Romans 12:9-18; Luke 4:16-22
As I move towards retirement, I find myself looking back; and looking back, I find myself more conscious than ever of the debt I owe to the Christian Brothers. Like three of the archbishops who went before me – Duhig, Rush and Bathersby – and the one who will follow me – Mackinlay – I was educated by the Brothers – in my case, not in Queensland I’m afraid, but primary schooling at Rostrevor College in Adelaide in the fifties and secondary at St Kevin’s College in Melbourne in the sixties.
Over the years I’ve heard contemporaries of mine complain, at times bitterly, about the schooling they received; and I’ve wondered were we at the same school at the same time, given how different my own account would be. What I received wasn’t perfect, but it left me with happy memories and a deep sense of gratitude to the Brothers who taught me.
Later in life, when I was working in the Vatican before being named bishop, I was again in close contact with the Brothers. As well as serving in the Secretariat of State, I was chaplain to the Brothers’ General House community when Brother Edmund Garvey was Superior General and Brother Dan Stewart Superior of the House. Each week I would escape from the Vatican for Mass, a good meal and fine company. It was, as the Irish say, great craic.

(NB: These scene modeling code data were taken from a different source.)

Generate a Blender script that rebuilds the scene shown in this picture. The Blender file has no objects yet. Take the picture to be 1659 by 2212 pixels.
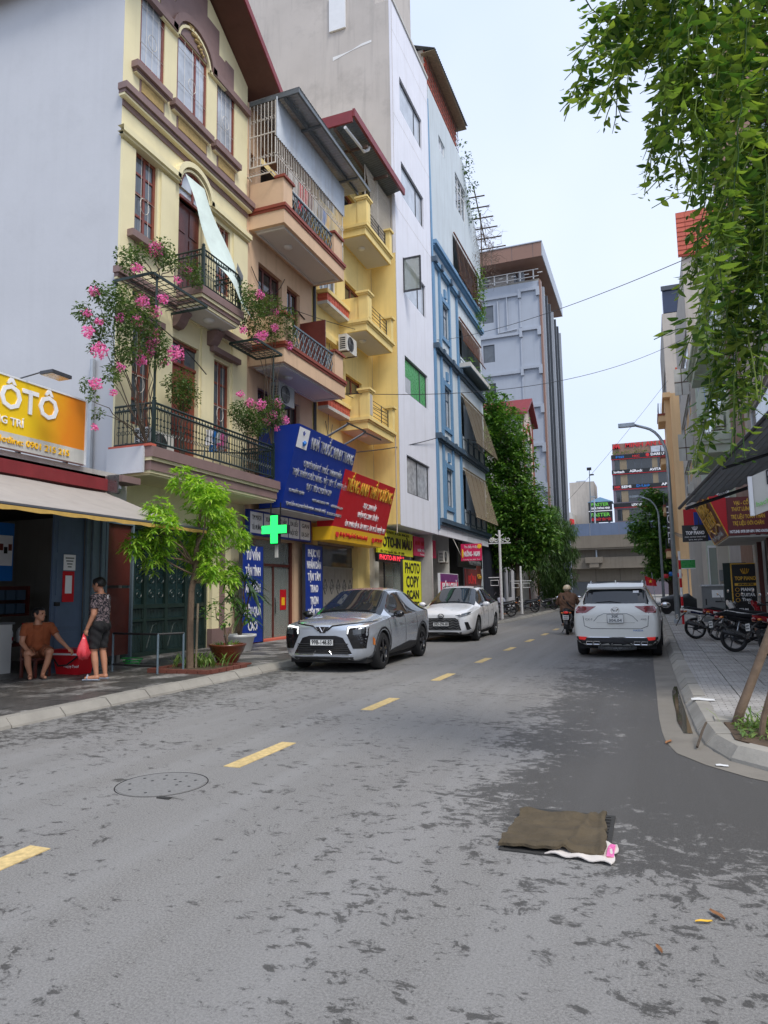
import bpy, bmesh, math, random
from mathutils import Vector, Matrix
from mathutils.bvhtree import BVHTree
RAD = math.radians
S = bpy.context.scene
COL = S.collection
rnd = random.Random(11)

# ------------------------------------------------------------------ camera
cd = bpy.data.cameras.new('camera'); cam = bpy.data.objects.new('camera', cd); COL.objects.link(cam)
RIGHT = Vector((0.9331, 0.3593, -0.0157)); BACK = Vector((0.3552, -0.9276, -0.1154)); UP = BACK.cross(RIGHT)
RIGHT.normalize(); BACK = RIGHT.cross(UP).normalized(); UP = BACK.cross(RIGHT).normalized()
m = Matrix((RIGHT, UP, BACK)).transposed().to_4x4(); m.translation = (0, 0, 1.5)
cam.matrix_world = m
cd.sensor_fit = 'VERTICAL'; cd.sensor_height = 36; cd.lens = 1500 / 2212 * 36
cd.clip_start = .05; cd.clip_end = 3000
S.camera = cam
S.render.resolution_x = 768; S.render.resolution_y = 1024
# ------------------------------------------------------------------ overcast sky and soft sun
SUN_EL, SUN_ROT = 54, 124      # high soft sun over the right-hand roofs, a little behind the camera
w = bpy.data.worlds.new('World'); S.world = w; w.use_nodes = True
nt = w.node_tree; N = nt.nodes; L = nt.links
bg = N['Background']
sk = N.new('ShaderNodeTexSky'); sk.sky_type = 'NISHITA'; sk.sun_disc = False
sk.sun_elevation = RAD(SUN_EL); sk.sun_rotation = RAD(SUN_ROT); sk.dust_density = 4; sk.air_density = 1.2
tc = N.new('ShaderNodeTexCoord')
no = N.new('ShaderNodeTexNoise'); no.inputs['Scale'].default_value = 1.6; no.inputs['Detail'].default_value = 4
L.new(tc.outputs['Generated'], no.inputs['Vector'])
rp = N.new('ShaderNodeValToRGB')
rp.color_ramp.elements[0].position = .3; rp.color_ramp.elements[0].color = (4.2, 5.0, 6.75, 1)
rp.color_ramp.elements[1].position = .75; rp.color_ramp.elements[1].color = (5.45, 6.05, 7.25, 1)
L.new(no.outputs['Fac'], rp.inputs['Fac'])
mx = N.new('ShaderNodeMix'); mx.data_type = 'RGBA'; mx.inputs[0].default_value = .86
L.new(sk.outputs['Color'], mx.inputs[6]); L.new(rp.outputs['Color'], mx.inputs[7])
L.new(mx.outputs[2], bg.inputs['Color']); bg.inputs['Strength'].default_value = .105
sd = bpy.data.lights.new('sun', 'SUN'); sun = bpy.data.objects.new('sun', sd); COL.objects.link(sun)
sd.energy = 1.5; sd.angle = RAD(20); sd.color = (1, .95, .88)
e, r = RAD(SUN_EL), RAD(SUN_ROT)
sun.rotation_euler = Vector((math.sin(r) * math.cos(e), math.cos(r) * math.cos(e), math.sin(e))).to_track_quat('Z', 'Y').to_euler()
sun.location = (20, -10, 40)
S.view_settings.view_transform = 'Standard'; S.view_settings.look = 'None'
S.view_settings.gamma = 1; S.view_settings.use_curve_mapping = False
S.view_settings.exposure = 0.78

# ------------------------------------------------------------------ mesh helpers
ORG = {}
class MB:
    """collects shapes; T maps local (a,b,c) to world"""
    def __init__(s, T=None): s.v = []; s.f = []; s.m = []; s.T = T
    def P(s, p):
        s.v.append(tuple(s.T(*p)) if s.T else tuple(p)); return len(s.v) - 1
    def face(s, pts, m=0):
        s.f.append([s.P(p) for p in pts]); s.m.append(m)
    def box(s, a0, a1, b0, b1, c0, c1, m=0):
        i = [s.P(p) for p in ((a0,b0,c0),(a1,b0,c0),(a1,b1,c0),(a0,b1,c0),(a0,b0,c1),(a1,b0,c1),(a1,b1,c1),(a0,b1,c1))]
        for q in ((0,3,2,1),(4,5,6,7),(0,1,5,4),(1,2,6,5),(2,3,7,6),(3,0,4,7)):
            s.f.append([i[k] for k in q]); s.m.append(m)
    def prism(s, poly, c0, c1, m=0):          # polygon in (a,b) swept along c
        n = len(poly); A = [s.P((p[0],p[1],c0)) for p in poly]; B = [s.P((p[0],p[1],c1)) for p in poly]
        s.f.append(A[::-1]); s.f.append(B); s.m += [m, m]
        for k in range(n):
            s.f.append([A[k], A[(k+1)%n], B[(k+1)%n], B[k]]); s.m.append(m)
    def prisma(s, poly, a0, a1, m=0):         # polygon in (b,c) swept along a
        n = len(poly); A = [s.P((a0,p[0],p[1])) for p in poly]; B = [s.P((a1,p[0],p[1])) for p in poly]
        s.f.append(A[::-1]); s.f.append(B); s.m += [m, m]
        for k in range(n):
            s.f.append([A[k], A[(k+1)%n], B[(k+1)%n], B[k]]); s.m.append(m)
    def tube(s, pts, r, n=6, m=0, cap=True):
        pts = [Vector(s.T(*p)) if s.T else Vector(p) for p in pts]
        rs = r if isinstance(r, (list, tuple)) else [r]*len(pts)
        rings = []; ref = None
        for k, p in enumerate(pts):
            d = (pts[min(k+1,len(pts)-1)] - pts[max(k-1,0)])
            if d.length < 1e-9: d = Vector((0,0,1))
            d.normalize()
            if ref is None:
                ref = Vector((0,0,1)) if abs(d.z) < .9 else Vector((1,0,0))
            x = d.cross(ref)
            if x.length < 1e-4: x = d.orthogonal()
            x.normalize(); y = d.cross(x).normalized(); ref = x.cross(d)
            ring = []
            for q in range(n):
                a = 2*math.pi*q/n
                s.v.append(tuple(p + (x*math.cos(a) + y*math.sin(a))*rs[k])); ring.append(len(s.v)-1)
            rings.append(ring)
        for A, B in zip(rings, rings[1:]):
            for q in range(n):
                s.f.append([A[q], A[(q+1)%n], B[(q+1)%n], B[q]]); s.m.append(m)
        if cap: s.f += [rings[0][::-1], rings[-1]]; s.m += [m, m]
    def lathe(s, prof, c=(0,0,0), n=14, m=0, axis='z', cap=True):   # prof: list of (r,h)
        rings = []
        for r, h in prof:
            ring = []
            for q in range(n):
                a = 2*math.pi*q/n; x, y = r*math.cos(a), r*math.sin(a)
                p = (c[0]+x, c[1]+y, c[2]+h) if axis == 'z' else (c[0]+h, c[1]+x, c[2]+y) if axis == 'x' else (c[0]+x, c[1]+h, c[2]+y)
                ring.append(s.P(p))
            rings.append(ring)
        for A, B in zip(rings, rings[1:]):
            for q in range(n):
                s.f.append([A[q], A[(q+1)%n], B[(q+1)%n], B[q]]); s.m.append(m)
        if cap: s.f += [rings[0][::-1], rings[-1]]; s.m += [m, m]
    def ball(s, c, r, n=10, k=7, m=0):
        rr = r if isinstance(r, (tuple, list)) else (r, r, r)
        rings = []
        for i in range(k+1):
            t = math.pi*i/k
            rings.append([s.P((c[0]+rr[0]*max(math.sin(t),.02)*math.cos(2*math.pi*q/n), c[1]+rr[1]*max(math.sin(t),.02)*math.sin(2*math.pi*q/n), c[2]-rr[2]*math.cos(t))) for q in range(n)])
        for A, B in zip(rings, rings[1:]):
            for q in range(n):
                s.f.append([A[q], A[(q+1)%n], B[(q+1)%n], B[q]]); s.m.append(m)
        s.f += [rings[0][::-1], rings[-1]]; s.m += [m, m]
    def grid(s, rows, m=0):
        I = [[s.P(p) for p in row] for row in rows]
        for A, B in zip(I, I[1:]):
            for q in range(len(A)-1):
                s.f.append([A[q], A[q+1], B[q+1], B[q]]); s.m.append(m)
    def mesh(s, name, org=(0,0,0), smooth=False):
        me = bpy.data.meshes.new(name)
        ox, oy, oz = org
        me.from_pydata([(x-ox, y-oy, z-oz) for x, y, z in s.v], [], s.f)
        if any(s.m): me.polygons.foreach_set('material_index', s.m)
        if smooth: me.polygons.foreach_set('use_smooth', [True]*len(me.polygons))
        me.update(); return me
    def build(s, name, mat, parent=None, smooth=False, kind=None, fix=False):
        if parent is not None: org = ORG[parent.name]
        else:
            xs, ys, zs = zip(*s.v); org = ((min(xs)+max(xs))/2, (min(ys)+max(ys))/2, min(zs))
        me = s.mesh(name, org, smooth)
        if fix:
            bm = bmesh.new(); bm.from_mesh(me); bmesh.ops.recalc_face_normals(bm, faces=bm.faces); bm.to_mesh(me); bm.free()
        return link(name, me, mat, parent, org, kind)
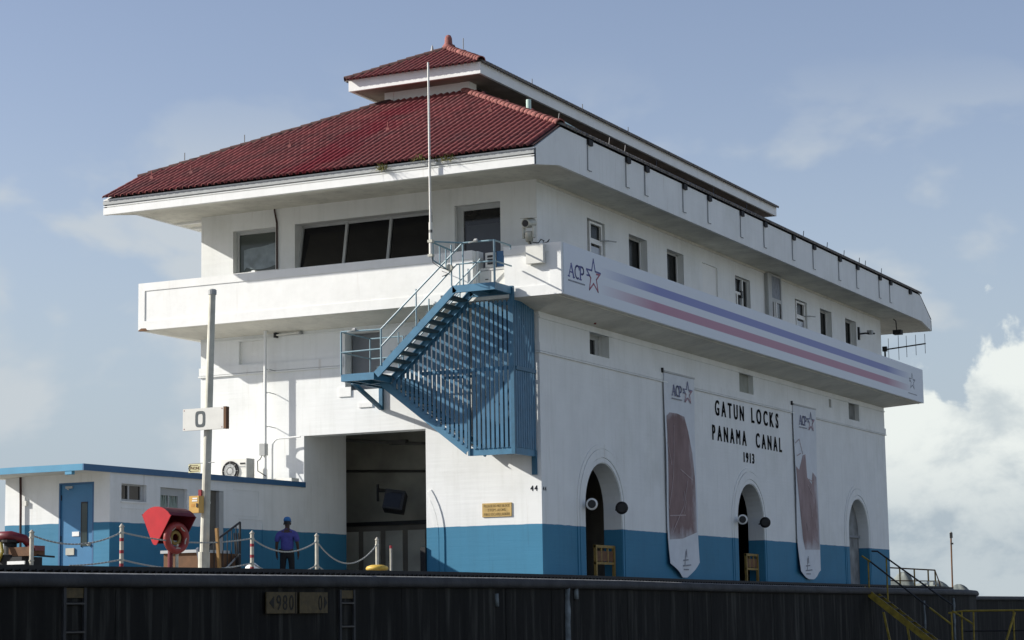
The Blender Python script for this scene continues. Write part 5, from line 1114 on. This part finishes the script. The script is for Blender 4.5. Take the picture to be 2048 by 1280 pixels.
# steps with handrails beside the annex
t = thing('stair_rail', (-3, -8.6, 0), 'black stair handrail with balusters in front of the annex door', 'railing')
for yy, h in ((-8.45, 1.28), (-9.6, .72)): MB().tube([(-3, yy, 0), (-3, yy, h)], .025, 8).build('post', m_black, t)
MB().tube([(-3, -9.75, .70), (-3, -8.8, 1.12), (-3, -8.45, 1.28)], .024, 8).build('top_rail', m_black, t); MB().tube([(-3, -9.3, .12), (-3, -8.45, .62)], .02, 8).build('bottom_rail', m_grey, t)
for k in range(6): y = -9.4+k*.16; MB().tube([(-3, y, .1), (-3, y, .86+(y+9.4)*.42)], .012, 6).build('baluster', m_black, t)
for k in range(3): MB().tube([(-2.95+.05*k, -8.62-.03*k, .2), (-2.97+.04*k, -8.72+.02*k, 1.05)], .016, 6).build('leaning_rod', m_black, t)
t = thing('tool_crate', (-3.4, -9.2, 0), 'low brown crate with a pale lid behind the stair handrail', 'crate'); MB().box(-3.9, -3.05, -9.9, -8.35, 0, .62).build('crate_body', m_brown, t); MB().box(-3.95, -3.02, -9.95, -8.8, .62, .68).build('lid', m_frame, t)
t = MB().obox((-2.9, -10.05, .42), (.02, .0, 0), (0, .10, -.28), (0, .025, .01)).build('leaning_board', m_ink); tag(t, 'pale board leaning behind the foot of the grey pole', 'board')
t = thing('paint_tins', (-2.0, -9.2, 0), 'shiny crumpled white bundle at the foot of the stair handrail', 'bundle'); MB().lathe([(.12, 0), (.18, .08), (.14, .2), (.05, .27), (0, .28)], 9, (-2.0, -9.5, .12)).build('bundle', m_white, t); MB().lathe([(.10, 0), (.15, .06), (.1, .16), (0, .2)], 8, (-2.0, -9.28, .12)).build('bundle', m_cream, t); MB().box(-2.2, -1.8, -9.7, -9.1, 0, .119).build('pallet', m_brown, t)
# room behind the gateway: counter, cabinets, monitor
t = thing('storage_counter', (-6.2, 3.8, 0), 'tall dark counter with grey cabinet doors inside the gateway', 'counter'); MB().box(-8.6, -4.2, 3.45, 4.19, .08, 1.70).build('carcass', m_dark, t); MB().box(-8.7, -4.1, 3.38, 4.19, 1.70, 1.80).build('top', m_black, t)
for k in range(6): MB().box(-8.3+k*.68, -7.78+k*.68, 3.42, 3.449, .15, 1.55).build('cabinet_door', m_room, t)
t = thing('wall_monitor', (-5.5, 2.6, 2.2), 'black monitor hanging tilted on a bracket inside the gateway', 'monitor'); c_ = Vector((-5.50, 2.6, 2.26))
MB().obox(c_, (.25, .08, -.04), (-.04, .13, -.06), (.024, .06, .25)).build('casing', m_black, t); MB().obox(c_+Vector((.016, -.142, .058)), (.21, .065, -.03), (0, .004, 0), (.02, .055, .20)).build('screen', m_glass, t); MB().bar((-6.1, 2.75, 2.56), (-5.45, 2.65, 2.54), .05, .05).build('bracket', m_black, t); MB().bar((-6.1, 2.75, 2.3), (-6.1, 2.75, 2.75), .05, .05).build('hanger', m_black, t); MB().bar((-6.1, 2.75, 2.62), (-6.1, 4.19, 2.62), .05, .05).build('wall_arm', m_pipe, t)
t = MB().box(-4.1, -3.3, 2.4, 3.2, 0, .9).build('storage_bin', m_black); tag(t, 'dark bin just inside the right side of the gateway', 'bin')
t = MB().box(-3.30, -3.16, -.06, .4, 0, .95).build('corner_guard', m_track); tag(t, 'dark steel guard at the right jamb of the gateway', 'corner guard')

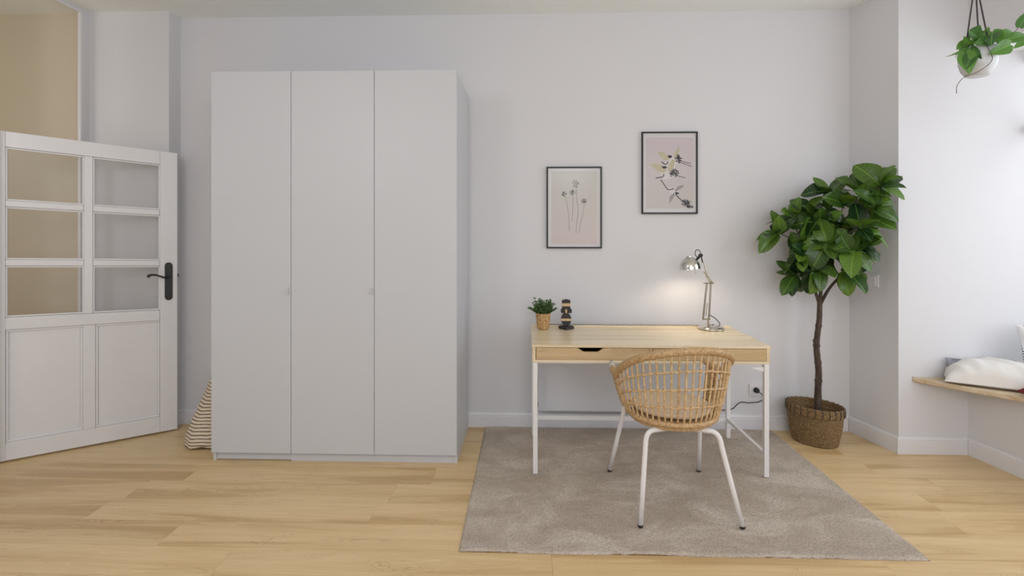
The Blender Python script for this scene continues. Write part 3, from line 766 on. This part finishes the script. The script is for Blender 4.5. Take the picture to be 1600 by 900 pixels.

It was a difficult time for the Brothers. The abuse crisis was erupting around the world, and Brother Paul Noonan, an Australian General Councillor, died suddenly while on visitation in Africa. The way in which the community responded to these crises is one of my most vivid and moving memories of my time in Rome. When I was named bishop, the General House community gave me the crozier which I’m using today and which I have carried around in my car through my years as bishop. They also gave me a first-class relic of Blessed Edmund Rice, which has accompanied me to this day. It has been in my chapel at Wynberg and will go with me to my bayside bungalow when I retire.
So my debt of gratitude is deeply personal. But it’s not just personal, because a host of others would be no less grateful for what they received from the Brothers, who shaped not only individuals but societies. The fact is that Queensland and Australia would be unrecognisably different were it not for the Christian Brothers.
Today we look back across 150 years of Edmund Rice Ministry in Queensland, and therefore back to the day when three Irish Brothers, Barrett, Noonan and Nugent, started teaching a small and motley band in what is today St Stephen’s Chapel. They started in the same year that the Queensland government passed the Education Act which withdrew funding from denominational schools. So the Brothers were drawn immediately into the drama of the bishops’ decision to build a Catholic schooling system without public funding. The decision seemed foolhardy to many, but it turned out to be a triumph, largely because of the heroic efforts of the Religious, among them the Christian Brothers. The task in the early days was to offer upward social mobility within a framework of traditional Catholic religion. This they did magnificently.
All of this looked back to the prophetic initiative of Edmund Rice in early nineteenth century Ireland. The prosperous Waterford businessman, like Mary MacKillop, saw a need and did something about it. Poverty and, with it, ignorance were demons on the loose in the penal days of Ireland. Edmund set about exorcising them, striking a chord in many hearts, which is how the Brothers came to be.
In undertaking a ministry of education, Edmund looked back to the great educators of the Church, especially a figure like St Jean-Baptiste De La Salle. But he and they looked back in turn to the great teachers of the infant Church, first among them St Paul whose voice we’ve heard today. “Ave doctor gentium”, “Hail teacher of the nations”, the inscription declares in the Roman basilica of St Paul’s Outside the Walls; and anyone taught by the Christian Brothers was in one way or another of Gentile stock. So St Paul is here today.
But the Apostle looks back to the figure of the only Teacher, Jesus Christ (cf Matt 23:10) whose voice we have heard in the Gospel. If he is the only Teacher, then it is his “gracious words” that have echoed in the classrooms and down the corridors of the Christian Brothers’ schools in Queensland and wherever.
But in what we have heard in the Gospel, Jesus himself echoes the voice of the prophet Isaiah, who speaks of a God who has anointed him to bring “good news to the poor, liberty to captives, new sight to the blind”, words which Edmund Rice understood in an unusual and potent way.
Yet the prophet looks still further back to the Exodus, which is the fountainhead of biblical religion and therefore of Catholic education and Christian Brothers’ schools. When we open the Bible, it begins with the creation “in the beginning”. In fact, however, the Bible begins with the liberation of slaves; and that is where Christianity and Christian schooling begin. Therefore, this moment of celebration is set within a long and deep context which takes us back to the very beginning and goes far beyond personal gratitude.
The poet Seamus Heaney, himself educated by the Brothers in Northern Ireland, once remarked that people speaking in clichés about Christian Brothers’ schools missed the essential. “What has not been said enough”, he remarked, “is that there is asense of a radiant universe in which you are kind of important. There is a kind of shimmer factor in the back of your mind” (The Australian, 1996). The shimmer factor in the back of the mind wasn’t just the kind of Celtic glow found in an Irish poet. It was and is the shimmer of a God who against all the odds sets slaves free, even from the Egypt of poverty and ignorance and injustice. Beyond that liberation there beckons “the radiant universe in which you are kind of important”. Today we, and I, give thanks for those called into Edmund Rice Ministry who, through 150 years in this State, have not just taught reading, writing, arithmetic and religion, but have pointed to that radiant universe of which Heaney speaks and have set in the back of our minds a kind of shimmer factor.